In the context of economics, the after-hours market refers to the trading that takes place outside the official trading hours of the major stock exchanges, such as the New York Stock Exchange (NYSE) or the NASDAQ. This allows trading investors to buy and sell securities outside the standard trading times, typically in response to the new information or events that occur after the market is closed.
Let us imagine that the official trading hours of the stock market are like the main hours when the shop is open. The after-hours market is like a situation where the investors can shop even when the market is officially closed for the day. The investors will still be able to make the deals of buy and sell, but it is like shopping with very few people and the lights are dimmed. This is very useful when the investors want to react very quickly to the news or events that happen after regular market hours.
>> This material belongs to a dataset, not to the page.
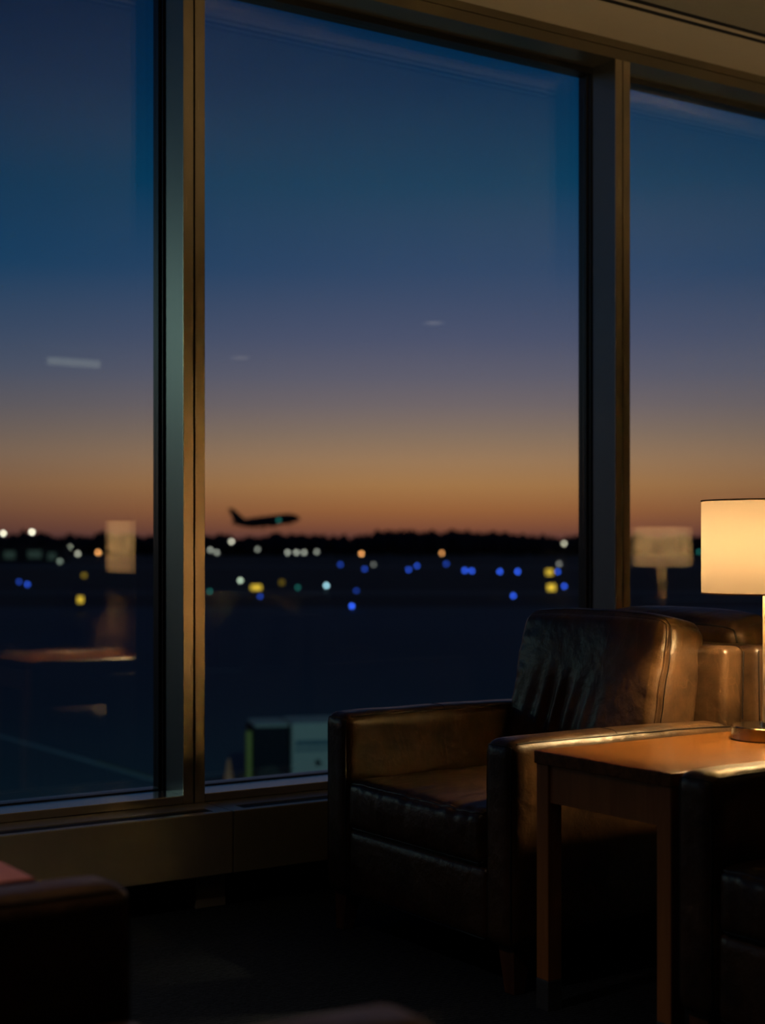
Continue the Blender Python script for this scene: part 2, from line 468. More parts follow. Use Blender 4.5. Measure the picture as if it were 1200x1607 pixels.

The after-hours market is a very important aspect of financial economics where the study of market efficiency and investor behaviours is undertaken. It provides insights into how information is processed in financial markets and how the prices are adjusted to the new information. Economists and financial analysts observe the after-hours trading to understand investor reactions to the earnings announcements, economic reports, or other significant events that happen after the regular market hours.
For example, if a company announces its quarterly earnings after the market has closed, and the report exceeds expectations, its stock might have a higher demand and can start trading at a higher price in the after-hours market. In the same manner, in case of major geopolitical events after the market closes, investors might start selling or buying certain stocks in the after-hours market, which affects their prices before the market officially opens the next day.